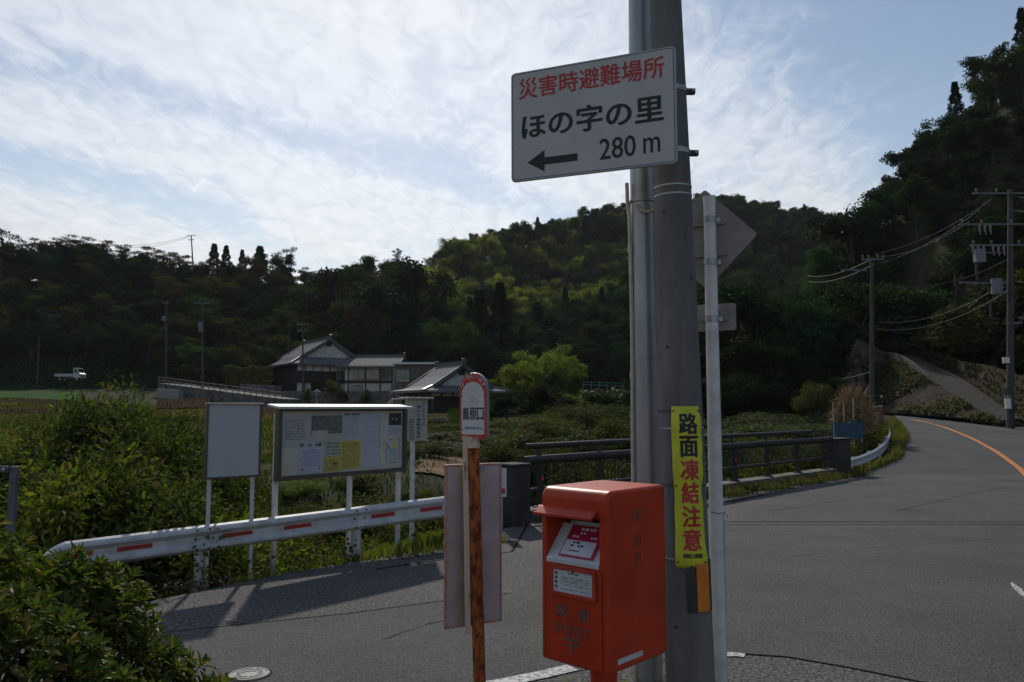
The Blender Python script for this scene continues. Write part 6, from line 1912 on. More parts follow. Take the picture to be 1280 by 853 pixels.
def scatter(name, proto, arr, label=None, kind='stuff'):
    """one object that repeats PROTO on many points; arr rows: x, y, z, rot, scale"""
    me = bpy.data.meshes.new(name); me.from_pydata([tuple(a[:3]) for a in arr], [], [])
    me.attributes.new('turn', 'FLOAT_VECTOR', 'POINT').data.foreach_set('vector', [c for a in arr for c in (0, 0, a[3])])
    me.attributes.new('size', 'FLOAT', 'POINT').data.foreach_set('value', [a[4] for a in arr])
    o = link(name, me, kind=kind)
    ng = bpy.data.node_groups.new(name, 'GeometryNodeTree')
    ng.interface.new_socket('Geometry', in_out='INPUT', socket_type='NodeSocketGeometry'); ng.interface.new_socket('Geometry', in_out='OUTPUT', socket_type='NodeSocketGeometry')
    i, out = ng.nodes.new('NodeGroupInput'), ng.nodes.new('NodeGroupOutput')
    ob = ng.nodes.new('GeometryNodeObjectInfo'); ob.inputs['Object'].default_value = proto; ob.inputs['As Instance'].default_value = True; ob.transform_space = 'ORIGINAL'
    ip = ng.nodes.new('GeometryNodeInstanceOnPoints')
    at = ng.nodes.new('GeometryNodeInputNamedAttribute'); at.data_type = 'FLOAT_VECTOR'; at.inputs['Name'].default_value = 'turn'
    a2 = ng.nodes.new('GeometryNodeInputNamedAttribute'); a2.data_type = 'FLOAT'; a2.inputs['Name'].default_value = 'size'
    ng.links.new(i.outputs[0], ip.inputs['Points']); ng.links.new(ob.outputs['Geometry'], ip.inputs['Instance'])
    ng.links.new(at.outputs[0], ip.inputs['Rotation']); ng.links.new(a2.outputs[0], ip.inputs['Scale']); ng.links.new(ip.outputs[0], out.inputs[0])
    md = o.modifiers.new('scatter', 'NODES'); md.node_group = ng
    return o
rest = {}
for t in placed:
    if len(t) == 8:
        kk = (t[4], t[7] % len(PR[t[4]])); rest.setdefault(kk, []).append((t[0], t[1], t[2] - .2, t[6], t[5] * 1.03))
for kk, arr in rest.items():
    if kk not in FIRST:
        nm, me = PR[kk[0]][kk[1]]; a = arr.pop(); o = bpy.data.objects.new(nm, me); COL.objects.link(o); o.location = a[:3]; o.rotation_euler = (0, 0, a[3]); o.scale = (a[4],) * 3
        tag(o, GL_[kk[0]] + ' on the slope of the middle hill', 'bamboo' if 'bam' in kk[0] else 'tree', 'trees on the middle hill'); FIRST[kk] = o
    if arr:
        scatter('forest', FIRST[kk], arr)

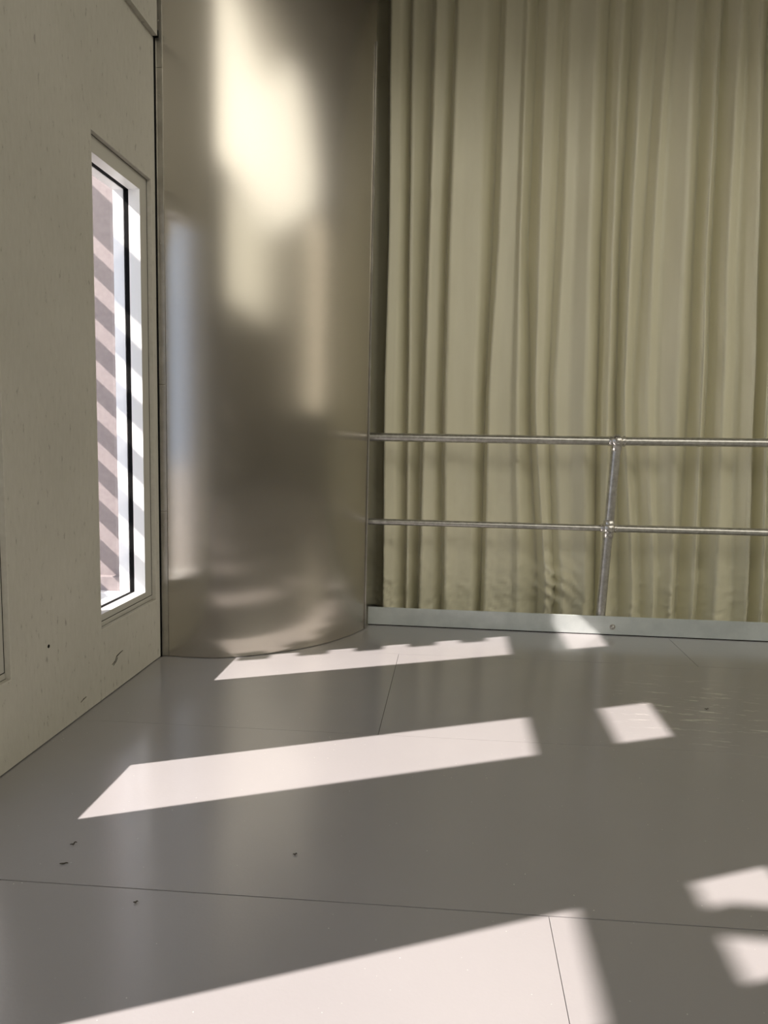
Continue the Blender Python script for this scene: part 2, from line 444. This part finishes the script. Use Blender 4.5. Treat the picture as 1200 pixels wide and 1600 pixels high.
fr = [[bm.verts.new((x, y, z)) for (x, y, a) in A] for z in zs]
bk = [[bm.verts.new((x, y, z)) for (x, y, a) in B] for z in zs]
bk_set = {v for r in bk for v in r}
for g in (fr, bk):
    for r0, r1 in zip(g, g[1:]):
        for k in range(len(r0) - 1):
            f = bm.faces.new((r0[k], r0[k + 1], r1[k + 1], r1[k])); f.smooth = True
for k in range(len(A) - 1):
    for g, h in ((fr[0], bk[0]), (fr[-1], bk[-1])):
        bm.faces.new([bm.verts.new(v.co) for v in (g[k], h[k], h[k + 1], g[k + 1])])
bmesh.ops.reverse_faces(bm, faces=[f for f in bm.faces if f.verts[0] in bk_set])
rel(bm, panel); obj('sheet', bm, M_steel, panel)
# folded bright edge strip on the free end
ex, ey, ea = A[-1]
bm = bmesh.new()
prof = [(-.002, -.014), (.0045, -.014), (.0045, .012), (-.02, .030), (-.022, .028), (.001, .011), (.001, -.012), (-.002, -.012)]
EZ = 3.03
lo = [bm.verts.new((ex + px_, ey + py_ + .002, .002)) for px_, py_ in prof]; hi = [bm.verts.new((ex + px_, ey + py_ + .002, EZ)) for px_, py_ in prof]
for k in range(len(prof)): bm.faces.new((lo[k], lo[(k + 1) % 8], hi[(k + 1) % 8], hi[k]))
bm.faces.new(lo[::-1]); bm.faces.new(hi); bmesh.ops.recalc_face_normals(bm, faces=bm.faces[:])
rel(bm, panel); edge = obj('edge_strip', bm, M_trim, panel)
for z in (0.55, 1.18, 1.8, 2.3, 2.72):
    bm = bmesh.new(); sphere(bm, (ex + .0045, ey - .006, z), .0028, u=10, v=6); rel(bm, panel); obj('rivet', bm, M_trim, panel)

# trim in the corner between board wall and panel
trim = structure(bpy.data.objects.new('trim_1', None)); COL.objects.link(trim); trim.location = (XW, 3.15, 0)
for (za, zb) in ((0.003, 0.690), (0.6915, 1.268), (1.2695, 2.62), (2.6215, TOP)):
    bm = bmesh.new(); box(bm, XW + .005, XW + .034, 3.1540, 3.1562, za, zb, bev=.0005); box(bm, XW + .005, XW + .007, 3.150, 3.1539, za, zb)
    obj('angle_strip', rel(bm, trim), M_trim, trim)
for z in (0.12, 0.625, 1.25, 1.885, 2.508, 2.811, 3.3):
    bm = bmesh.new(); sphere(bm, (XW + .016, 3.1540, z), .0042, sy=.5, u=14, v=8); obj('rivet', rel(bm, trim), M_trim, trim)

# ---------------------------------------------------------------- kick plate
kick = thing('kick_plate', 'long flat galvanised steel kick plate along the floor below the curtain', 'kick plate', (0.7, 3.9, 0))
def kplate(bm, x0, x1, d0, d1, z0, z1a, z1b):
    v = []
    for x in (x0, x1):
        zt = z1a if x == x0 else z1b
        for (d, z) in ((d0, z0), (d1, z0), (d1, zt), (d0, zt)): v.append(bm.verts.new((x, KY(x) + d, z)))
    for q in ((0, 1, 2, 3), (7, 6, 5, 4), (0, 4, 5, 1), (1, 5, 6, 2), (2, 6, 7, 3), (3, 7, 4, 0)): bm.faces.new([v[i] for i in q])
    bmesh.ops.recalc_face_normals(bm, faces=bm.faces[:])
bm = bmesh.new(); kplate(bm, -0.452, XR - .01, 0, .008, .004, .103, .112)
bmesh.ops.bevel(bm, geom=bm.edges[:], offset=.0015, segments=2, affect='EDGES')
rel(bm, kick); obj('plate', bm, M_kerb, kick)
bm = bmesh.new(); kplate(bm, -0.45, XR - .01, .001, .007, .0, .0039, .0039); rel(bm, kick); obj('foot_gap', bm, M_black, kick)
def bolt(x, z):
    bm = bmesh.new(); y = KY(x)
    tube(bm, [(x, y, z), (x, y - .002, z)], .0155, 24)
    tube(bm, [(x, y - .002, z), (x, y - .007, z)], [.010, .0095], 20)
    sphere(bm, (x, y - .006, z), .0092, sy=.55, u=18, v=10)
    bm.normal_update(); rel(bm, kick); obj('bolt', bm, M_rail, kick)
bolt(0.893, .046); bolt(2.75, .046)
bm = bmesh.new()

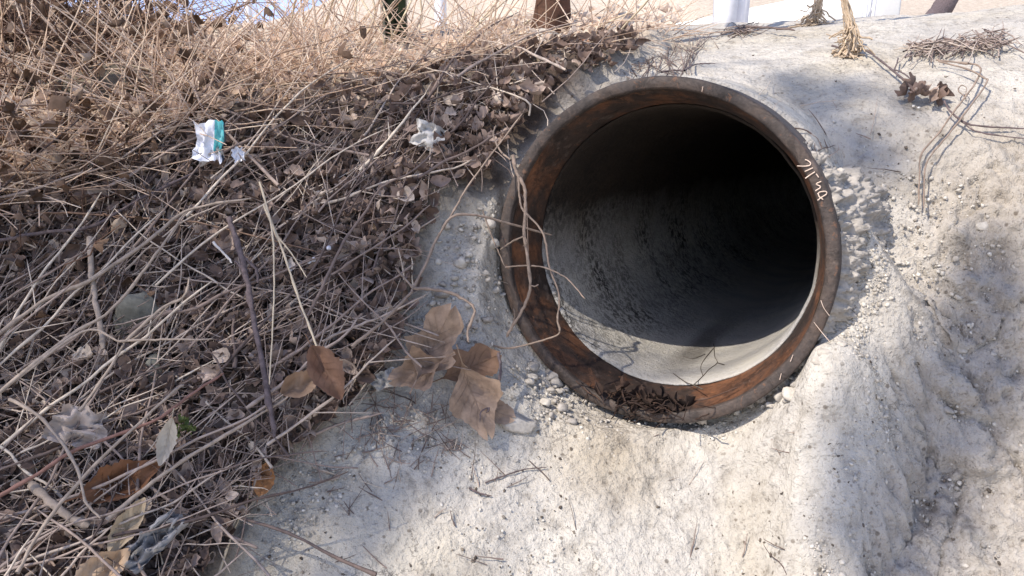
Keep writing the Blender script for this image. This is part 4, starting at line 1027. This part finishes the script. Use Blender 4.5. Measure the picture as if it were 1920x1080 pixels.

SET PROBLEM →
The records above are to be restated exactly, without their pictures.

SOLUTION →
The Blender Python script for this scene continues. Write part 6, from line 1912 on. More parts follow. Take the picture to be 1280 by 853 pixels.
def scatter(name, proto, arr, label=None, kind='stuff'):
    """one object that repeats PROTO on many points; arr rows: x, y, z, rot, scale"""
    me = bpy.data.meshes.new(name); me.from_pydata([tuple(a[:3]) for a in arr], [], [])
    me.attributes.new('turn', 'FLOAT_VECTOR', 'POINT').data.foreach_set('vector', [c for a in arr for c in (0, 0, a[3])])
    me.attributes.new('size', 'FLOAT', 'POINT').data.foreach_set('value', [a[4] for a in arr])
    o = link(name, me, kind=kind)
    ng = bpy.data.node_groups.new(name, 'GeometryNodeTree')
    ng.interface.new_socket('Geometry', in_out='INPUT', socket_type='NodeSocketGeometry'); ng.interface.new_socket('Geometry', in_out='OUTPUT', socket_type='NodeSocketGeometry')
    i, out = ng.nodes.new('NodeGroupInput'), ng.nodes.new('NodeGroupOutput')
    ob = ng.nodes.new('GeometryNodeObjectInfo'); ob.inputs['Object'].default_value = proto; ob.inputs['As Instance'].default_value = True; ob.transform_space = 'ORIGINAL'
    ip = ng.nodes.new('GeometryNodeInstanceOnPoints')
    at = ng.nodes.new('GeometryNodeInputNamedAttribute'); at.data_type = 'FLOAT_VECTOR'; at.inputs['Name'].default_value = 'turn'
    a2 = ng.nodes.new('GeometryNodeInputNamedAttribute'); a2.data_type = 'FLOAT'; a2.inputs['Name'].default_value = 'size'
    ng.links.new(i.outputs[0], ip.inputs['Points']); ng.links.new(ob.outputs['Geometry'], ip.inputs['Instance'])
    ng.links.new(at.outputs[0], ip.inputs['Rotation']); ng.links.new(a2.outputs[0], ip.inputs['Scale']); ng.links.new(ip.outputs[0], out.inputs[0])
    md = o.modifiers.new('scatter', 'NODES'); md.node_group = ng
    return o
rest = {}
for t in placed:
    if len(t) == 8:
        kk = (t[4], t[7] % len(PR[t[4]])); rest.setdefault(kk, []).append((t[0], t[1], t[2] - .2, t[6], t[5] * 1.03))
for kk, arr in rest.items():
    if kk not in FIRST:
        nm, me = PR[kk[0]][kk[1]]; a = arr.pop(); o = bpy.data.objects.new(nm, me); COL.objects.link(o); o.location = a[:3]; o.rotation_euler = (0, 0, a[3]); o.scale = (a[4],) * 3
        tag(o, GL_[kk[0]] + ' on the slope of the middle hill', 'bamboo' if 'bam' in kk[0] else 'tree', 'trees on the middle hill'); FIRST[kk] = o
    if arr:
        scatter('forest', FIRST[kk], arr)

Continue the Blender Python script for this scene: part 2, from line 444. This part finishes the script. Use Blender 4.5. Treat the picture as 1200 pixels wide and 1600 pixels high.
fr = [[bm.verts.new((x, y, z)) for (x, y, a) in A] for z in zs]
bk = [[bm.verts.new((x, y, z)) for (x, y, a) in B] for z in zs]
bk_set = {v for r in bk for v in r}
for g in (fr, bk):
    for r0, r1 in zip(g, g[1:]):
        for k in range(len(r0) - 1):
            f = bm.faces.new((r0[k], r0[k + 1], r1[k + 1], r1[k])); f.smooth = True
for k in range(len(A) - 1):
    for g, h in ((fr[0], bk[0]), (fr[-1], bk[-1])):
        bm.faces.new([bm.verts.new(v.co) for v in (g[k], h[k], h[k + 1], g[k + 1])])
bmesh.ops.reverse_faces(bm, faces=[f for f in bm.faces if f.verts[0] in bk_set])
rel(bm, panel); obj('sheet', bm, M_steel, panel)
# folded bright edge strip on the free end
ex, ey, ea = A[-1]
bm = bmesh.new()
prof = [(-.002, -.014), (.0045, -.014), (.0045, .012), (-.02, .030), (-.022, .028), (.001, .011), (.001, -.012), (-.002, -.012)]
EZ = 3.03
lo = [bm.verts.new((ex + px_, ey + py_ + .002, .002)) for px_, py_ in prof]; hi = [bm.verts.new((ex + px_, ey + py_ + .002, EZ)) for px_, py_ in prof]
for k in range(len(prof)): bm.faces.new((lo[k], lo[(k + 1) % 8], hi[(k + 1) % 8], hi[k]))
bm.faces.new(lo[::-1]); bm.faces.new(hi); bmesh.ops.recalc_face_normals(bm, faces=bm.faces[:])
rel(bm, panel); edge = obj('edge_strip', bm, M_trim, panel)
for z in (0.55, 1.18, 1.8, 2.3, 2.72):
    bm = bmesh.new(); sphere(bm, (ex + .0045, ey - .006, z), .0028, u=10, v=6); rel(bm, panel); obj('rivet', bm, M_trim, panel)

# trim in the corner between board wall and panel
trim = structure(bpy.data.objects.new('trim_1', None)); COL.objects.link(trim); trim.location = (XW, 3.15, 0)
for (za, zb) in ((0.003, 0.690), (0.6915, 1.268), (1.2695, 2.62), (2.6215, TOP)):
    bm = bmesh.new(); box(bm, XW + .005, XW + .034, 3.1540, 3.1562, za, zb, bev=.0005); box(bm, XW + .005, XW + .007, 3.150, 3.1539, za, zb)
    obj('angle_strip', rel(bm, trim), M_trim, trim)
for z in (0.12, 0.625, 1.25, 1.885, 2.508, 2.811, 3.3):
    bm = bmesh.new(); sphere(bm, (XW + .016, 3.1540, z), .0042, sy=.5, u=14, v=8); obj('rivet', rel(bm, trim), M_trim, trim)

# ---------------------------------------------------------------- kick plate
kick = thing('kick_plate', 'long flat galvanised steel kick plate along the floor below the curtain', 'kick plate', (0.7, 3.9, 0))
def kplate(bm, x0, x1, d0, d1, z0, z1a, z1b):
    v = []
    for x in (x0, x1):
        zt = z1a if x == x0 else z1b
        for (d, z) in ((d0, z0), (d1, z0), (d1, zt), (d0, zt)): v.append(bm.verts.new((x, KY(x) + d, z)))
    for q in ((0, 1, 2, 3), (7, 6, 5, 4), (0, 4, 5, 1), (1, 5, 6, 2), (2, 6, 7, 3), (3, 7, 4, 0)): bm.faces.new([v[i] for i in q])
    bmesh.ops.recalc_face_normals(bm, faces=bm.faces[:])
bm = bmesh.new(); kplate(bm, -0.452, XR - .01, 0, .008, .004, .103, .112)
bmesh.ops.bevel(bm, geom=bm.edges[:], offset=.0015, segments=2, affect='EDGES')
rel(bm, kick); obj('plate', bm, M_kerb, kick)
bm = bmesh.new(); kplate(bm, -0.45, XR - .01, .001, .007, .0, .0039, .0039); rel(bm, kick); obj('foot_gap', bm, M_black, kick)
def bolt(x, z):
    bm = bmesh.new(); y = KY(x)
    tube(bm, [(x, y, z), (x, y - .002, z)], .0155, 24)
    tube(bm, [(x, y - .002, z), (x, y - .007, z)], [.010, .0095], 20)
    sphere(bm, (x, y - .006, z), .0092, sy=.55, u=18, v=10)
    bm.normal_update(); rel(bm, kick); obj('bolt', bm, M_rail, kick)
bolt(0.893, .046); bolt(2.75, .046)
bm = bmesh.new()

Keep writing the Blender script for this image. This is part 4, starting at line 1027. This part finishes the script. Use Blender 4.5. Measure the picture as if it were 1920x1080 pixels.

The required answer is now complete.